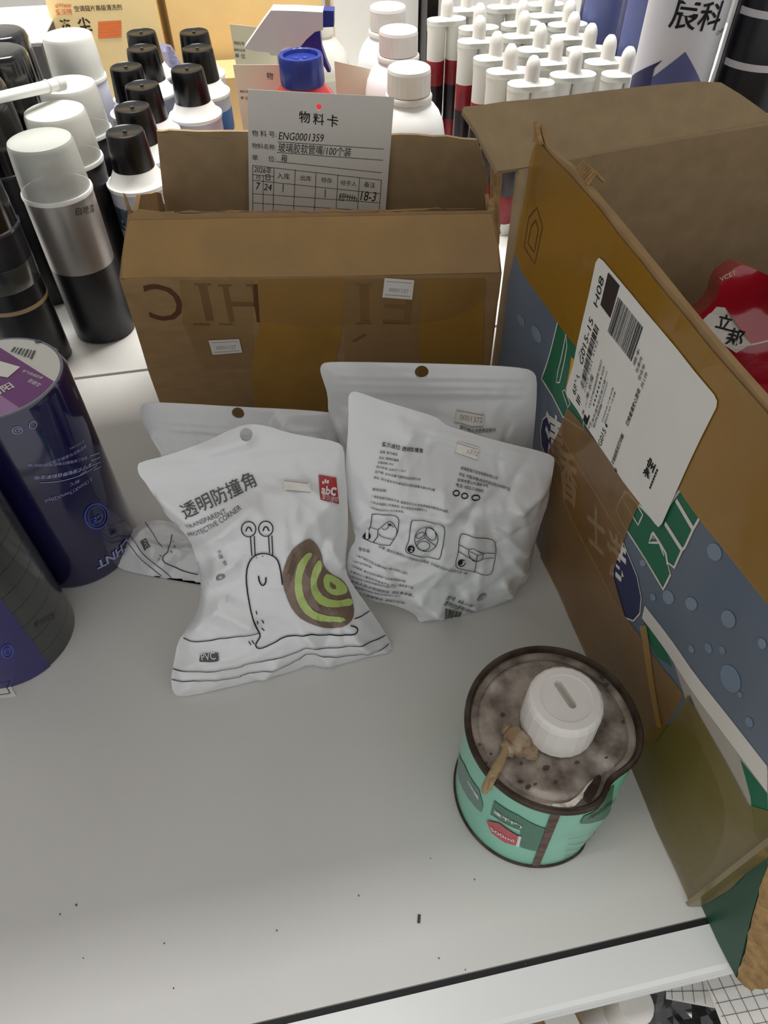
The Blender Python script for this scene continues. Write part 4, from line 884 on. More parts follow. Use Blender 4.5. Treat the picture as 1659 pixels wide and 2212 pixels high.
# stock card lying by the left edge
lc = Plane(at_z(0, 1505, 0.0006), (0.99, 0.13, 0), (-0.13, 0.99, 0))
t = thing('paper_card', 'white lined card lying on the shelf at the left edge', 'card', tuple(at_z(0, 1490, 0.0)))
q = [lc.hit0(*p) for p in [(-120, 1522), (35, 1503), (5, 1448), (-60, 1400), (-150, 1440)]]
m = MB(); shell(m, lc, q, 0.03, 0.0003); sh_ = obj('card_sheet', m, 'paper', t)
m = MB()
for a, b in [((-40, 1508), (22, 1498)), ((-40, 1488), (12, 1480)), ((12, 1480), (22, 1498)), ((-20, 1468), (4, 1463))]: stroke(m, lc, [a, b], 0.0005, 0.0003, smooth=0)
obj('printed_lines', m, 'ink', sh_)

# ================================================================== green glue can
GC = (0.1232, 0.1535); GR = 0.0485; GZ = 0.100
dent_a = math.radians(-58)
def dent(p):
    dx, dy = p[0]-GC[0], p[1]-GC[1]; r = math.hypot(dx, dy)
    if r < 0.012: return p
    a = math.atan2(dy, dx); da = (a-dent_a+math.pi) % (2*math.pi)-math.pi
    w = math.exp(-(da/0.30)**2)*min(1, max(0, (r-0.022)/(GR-0.022)))
    zt = max(0.0, (p[2]-0.055)/0.045); zb = max(0.0, (0.035-p[2])/0.035)
    da2 = (a-math.radians(-42)+math.pi) % (2*math.pi)-math.pi
    wb = math.exp(-(da2/0.25)**2)*zb
    k = 1-(0.0080*w*min(zt, 1.2)+0.011*wb)/r
    return np.array([GC[0]+dx*k, GC[1]+dy*k, max(p[2]-0.006*w*min(zt, 1.2), 0.0)])
t = thing('glue_can', 'dented pale green glue can with a white screw cap, dirty metal top', 'can', (GC[0], GC[1], 0))
m = MB(); m.lathe((GC[0], GC[1], 0), [(GR-0.001, 0.002)]+[(GR, 0.003+0.0935*i/12) for i in range(13)]+[(GR-0.001, 0.0975)], 96, deform=dent); body = obj('can_body', m, 'can_green', t, smooth=True)
m = MB(); m.lathe((GC[0], GC[1], 0), [(0, 0.0008), (GR-0.001, 0.0), (GR+0.0012, 0.0004), (GR+0.0014, 0.0018), (GR+0.0006, 0.003), (GR-0.001, 0.003), (0, 0.003)], 96, deform=dent); obj('bottom_rim', m, 'rim_rust', t, smooth=True)
m = MB(); m.lathe((GC[0], GC[1], 0), [(GR-0.0026, 0.0955), (GR+0.0002, 0.0960), (GR+0.0014, 0.0975), (GR+0.0014, 0.0995), (GR+0.0004, 0.1008), (GR-0.0012, 0.1006), (GR-0.0024, 0.0990), (GR-0.0026, 0.0955)], 96, deform=dent); obj('top_rim', m, 'rim_rust', t, smooth=True)
m = MB(); m.lathe((GC[0], GC[1], 0), [(GR-0.0018, 0.0990), (GR-0.003, 0.0962), (GR-0.006, 0.0958), (GR-0.0085, 0.0975), (GR-0.012, 0.0975), (0.028, 0.0970), (0.012, 0.0970), (0, 0.0970)], 96, deform=dent); lid = obj('lid', m, 'lid_metal', t, smooth=True)
lidp = Plane((GC[0], GC[1], 0.0976), (1, 0, 0), (0, 1, 0))
class LidSurf:
    def hit(s, px, py): return lidp.hit(px, py)
    def pt(s, u, v, off=0): return dent(np.array([GC[0]+u, GC[1]+v, 0.0976+off]))
lids = LidSurf()
m = MB(); patch(m, lids, [(1150, 1735), (1180, 1738), (1222, 1738), (1250, 1720), (1272, 1695), (1300, 1688), (1262, 1722), (1236, 1748), (1200, 1756), (1165, 1748)], 0.0012, 0.004, smooth=1); obj('bare_scrape', m, 'bare_metal', lid, label='bright scraped metal by the dent')
m = MB(); patch(m, lids, [(1256, 1722), (1276, 1698), (1306, 1684), (1322, 1690), (1300, 1716), (1268, 1740)], 0.0016, 0.004, smooth=1); obj('dark_patch', m, 'rim_rust', lid, label='dark rusty pocket beside the scrape')  # flat dark colour drawn for the hole by the dent
rs = random.Random(11)
for k, (px, py, s) in enumerate([(1015, 1575, 5), (1122, 1690, 7), (1140, 1700, 8), (1155, 1695, 5), (1036, 1610, 6), (1246, 1648, 7), (1320, 1640, 5), (1085, 1545, 7), (1310, 1480, 9), (1125, 1650, 5), (1180, 1660, 8), (1060, 1630, 4), (1300, 1465, 6), (1200, 1690, 5), (1345, 1560, 5), (1095, 1420, 4), (1120, 1405, 4), (1050, 1650, 5)]):
    m = MB(); patch(m, lids, [(px+s*rs.uniform(.5, 1.3)*math.cos(i*.785), py+s*rs.uniform(.4, 1)*math.sin(i*.785)) for i in range(8)], 0.0008, 0.003, smooth=1); obj('dirt_spot', m, 'stain', lid)
# white screw cap
cc = at_z(1224, 1508, 0.128)
t_c = (float(cc[0]), float(cc[1]))
m = MB(); m.lathe((t_c[0], t_c[1], 0), [(0.0205, 0.0985), (0.0210, 0.0995), (0.0205, 0.1235), (0.0196, 0.1265), (0.0180, 0.1280), (0.0140, 0.1283), (0.0138, 0.1277)], 24); cap = obj('screw_cap', m, 'cap_white', t)
capp = Plane((t_c[0], t_c[1], 0.1277), (1, 0, 0), (0, 1, 0))
s0 = np.array(capp.hit(1206, 1478)); s1 = np.array(capp.hit(1236, 1522)); sd = (s1-s0)/np.linalg.norm(s1-s0); sn = np.array([-sd[1], sd[0]]); w = 0.0023
slot = [tuple(s0-sd*0+sn*w*math.cos(a)-sd*w*math.sin(a)) for a in np.linspace(0, math.pi, 8)]+[tuple(s1-sn*w*math.cos(a)+sd*w*math.sin(a)) for a in np.linspace(0, math.pi, 8)]
m = MB(); shell(m, capp, ell(0, 0, 0.0141, 0.0141, 40), 0.004, 0.006, holes=[slot[::-1]]); obj('cap_top', m, 'cap_white', cap)
m = MB(); film(m, capp, ell(0, 0, 0.0135, 0.0135, 24), 0.01, -0.0058); obj('cap_recess', m, 'cap_recess', cap)
# dried glue around the cap and the crusty drip over the rim
def blob(name, pts, mt, seed):
    m = MB()
    q = [np.array(p[:3]) for p in pts]; r = [p[3] for p in pts]
    Q = []; Rr = []
    for i in range(len(q)-1):
        for j in range(4): Q.append(q[i]*(1-j/4)+q[i+1]*j/4); Rr.append((r[i]*(1-j/4)+r[i+1]*j/4)*(1+0.35*nz(i*3+j*0.8, seed)))
    Q.append(q[-1]); Rr.append(r[-1]*0.4)
    m.tube(Q, Rr, 10); return obj(name, m, mt, t, smooth=True)
g = lambda px, py, z, r: (*at_z(px, py, z), r)
blob('dried_glue', [g(1090, 1570, 0.100, 0.003), g(1105, 1585, 0.100, 0.0055), g(1120, 1600, 0.1005, 0.006), g(1150, 1605, 0.100, 0.004)], 'glue_amber', 1)
blob('dried_glue', [g(1085, 1622, 0.098, 0.004), g(1110, 1612, 0.098, 0.006), g(1140, 1618, 0.098, 0.005), g(1160, 1640, 0.098, 0.003)], 'glue_amber', 2)
blob('drip', [g(1096, 1612, 0.100, 0.002), g(1078, 1650, 0.102, 0.0028), g(1065, 1672, 0.1025, 0.0026), g(1050, 1700, 0.096, 0.0024), g(1046, 1712, 0.090, 0.002)], 'straw', 3)
blob('drip', [g(1086, 1645, 0.100, 0.0012), g(1062, 1690, 0.103, 0.0014), g(1056, 1708, 0.096, 0.001)], 'straw', 4)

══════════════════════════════

WORK TO BE COMPLETED: Write out, word for word, the lines from the start of the data through the one holding "obj('printed_lines', m, 'ink', sh_)". Omit pictures.

FULL SOLUTION:
The Blender Python script for this scene continues. Write part 4, from line 884 on. More parts follow. Use Blender 4.5. Treat the picture as 1659 pixels wide and 2212 pixels high.
# stock card lying by the left edge
lc = Plane(at_z(0, 1505, 0.0006), (0.99, 0.13, 0), (-0.13, 0.99, 0))
t = thing('paper_card', 'white lined card lying on the shelf at the left edge', 'card', tuple(at_z(0, 1490, 0.0)))
q = [lc.hit0(*p) for p in [(-120, 1522), (35, 1503), (5, 1448), (-60, 1400), (-150, 1440)]]
m = MB(); shell(m, lc, q, 0.03, 0.0003); sh_ = obj('card_sheet', m, 'paper', t)
m = MB()
for a, b in [((-40, 1508), (22, 1498)), ((-40, 1488), (12, 1480)), ((12, 1480), (22, 1498)), ((-20, 1468), (4, 1463))]: stroke(m, lc, [a, b], 0.0005, 0.0003, smooth=0)
obj('printed_lines', m, 'ink', sh_)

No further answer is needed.